03 fev, 2018 - 00:00 • Manuel António Pereira, presidente da direção da ANDE – Associação Nacional de Dirigentes Escolares
Falar de rankings, o que acontece em cada ano, por esta altura, é quase lugar-comum, para todos quantos estão mais ligados às questões da educação. De facto, é sempre um tema apetecível e estimulante até porque permite a todos apresentar e defender as mais diversas opiniões, sempre fundadas em certezas provenientes de critérios, convicções e pré-conceitos construídos, todas elas válidas mas quase sempre valorizando apenas uma parte, quase sempre a mais visível, qual iceberg.
Os rankings colocam sempre as escolas, públicas e privadas, em comparação e, desde logo, tentam comparar os resultados independentemente da sua diversidade seja ela nacional, regional, física ou humana.
Mesmo com a atual metodologia de “controlo” de alguns fatores fundamentais como a ponderação socioeconómica do perfil social dos alunos, sabemos que isso não é suficiente para que a comparação entre as escolas não seja uma injustiça, na medida em que se tenta comparar o incomparável.
“A realidade é muito mais complexa do que supõe uma simples classificação de escolas por notas em exames nacionais.” Mesmo assim, não deixamos de referir que independentemente das opiniões diversas, cada escola olha para essa listagem ordenada como um instrumento de trabalho importante, tentando sempre perceber claramente a sua posição e as razões de possíveis alterações.

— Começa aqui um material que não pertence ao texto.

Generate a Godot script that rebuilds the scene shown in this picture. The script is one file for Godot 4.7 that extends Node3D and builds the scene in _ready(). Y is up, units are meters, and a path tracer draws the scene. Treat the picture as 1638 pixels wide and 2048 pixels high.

Para os encarregados de educação mais esclarecidos e com capacidade de escolha, o que acontece maioritariamente nas zonas urbanas do litoral, o ranking é uma ferramenta de trabalho importante na medida em que lhes permite fazer opções por escolas, baseadas nos resultados por elas apresentados.
De facto, uma boa parte da polémica à volta dos rankings passa por aqui, até porque o seu espírito está nos antípodas do que é a filosofia subjacente ao perfil do aluno à saída do secundário e dão uma imagem redutora das escolas, atendendo apenas aos resultados dos exames e não a projetos educativos que, em muitos casos são de excelência, mesmo comparados com os privados.
Por outro lado, a escola pública é inclusiva, dá resposta a imperativos constitucionais fundamentais como a obrigatoriedade e a equidade e valoriza claramente a formação global e equilibrada dos alunos independentemente da sua proveniência social, regional ou cultural.
Como referia François Dubet, “escola mais justa não é somente aquela que anula, o mais justamente possível, a reprodução das desigualdades sociais e promove o verdadeiro mérito, é sobretudo aquela que garante o nível de ensino mais elevado ao maior número de alunos e sobretudo, aos alunos mais fracos”.
Um novo modelo de acesso ao ensino superior, absolutamente necessário no nosso país, permitirá diluir diferenças e poderá garantir uma formação mais equilibrada e diversificada dos jovens para que a passagem pelo ensino secundário deixe de ser um tempo de treino para exames de acesso à universidade em função das expectativas de alunos e famílias, e passe a ser um tempo de preparação sólido para a frequência do ensino superior.
É preciso que o ensino secundário consiga realizar essa sua verdadeira função e deixe de ser o que tem vindo a ser, ampliado pela discussão à volta de competições estéreis que culminam em cada ano na publicação de rankings que, no limite, mais não são do que publicidade gratuita para escolas que ferozmente lutam, em cada ano, por lugares cimeiros nessas listas.
Seria bom que essas listas pudessem refletir as verdadeiras aprendizagens dos alunos ao longo da sua passagem pela escola e não refletissem apenas conhecimentos testados numa única prova.
Para a comunidade, para as autarquias, para o Ministério da Educação e para o Governo em geral, os “rankings” também são um instrumento de trabalho fundamental, melhor, deveriam ser. De facto, há todo um país condenado a ocupar os piores lugares do ranking desde que estes existem. Uma espécie de determinismo insano para o qual parece não haver solução.
Os rankings também são uma chamada de atenção para aquele país mais despovoado ou mais abandonado onde, parece, as expectativas não vão além do imediato e onde as opções de futuro por vezes quase nem existem.
Por mais que as escolas diversifiquem estratégias ou implementem percursos alternativos, enquanto não se investir a montante na melhoria das condições de vida, através da criação de emprego ou o incentivo à fixação, pouco mudará.
Resta a providencial estoicidade dos atores educativos que não aceitam esta pena de Sísifo a que parecem terem sido condenados.